During my time at the People and Robots Laboratory at UW-Madison, we built CoFrame, a training and programming environment designed to help novice operators learn to think about cobot applications the way experts do.
The starting point was an ethnographic study by Siebert-Evenstone et al. that interviewed cobot experts (engineers, implementers, trainers) to understand how they reason about application design. The key finding was a “Safety First” structure: experts keep safety concerns front and center while simultaneously weighing program quality, robot performance, and business objectives. We took that expert model and translated it into four Expert Frames that serve as lenses for evaluating a cobot program.
CoFrame itself is a web-based environment built with React, Three.js, and a PyBullet simulation backend. Operators build programs using a block-based visual programming language (think Blockly or Scratch), and as they work, the system automatically generates feedback organized by frame. Safety Concerns flags things like pinch points, collisions, and unsafe object handling. Program Quality catches missing parameters and logic errors. Robot Performance surfaces reachability, joint speed, and payload issues. Business Objectives tracks cycle time, idle time, and return on investment.
The frames aren’t independent, they have dependencies that guide the operator through a logical progression. You address reachability before worrying about pinch points; you fix missing parameters before the system can calculate cycle time.
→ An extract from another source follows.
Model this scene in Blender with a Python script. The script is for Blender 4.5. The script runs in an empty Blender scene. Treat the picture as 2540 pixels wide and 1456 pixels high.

This mirrors how experts naturally layer their concerns.
We demonstrated the system through three case studies: defining a trajectory (and iterating through collision feedback), debugging a movement (balancing speed, pinch points, and space usage), and working with machines (handling initialization logic and unsafe object transport). Each case study shows how operators move between frames, building up the kind of interconnected reasoning that characterizes expert thinking.
The work was published at HRI 2022 in Sapporo, Japan. Source code is on GitHub.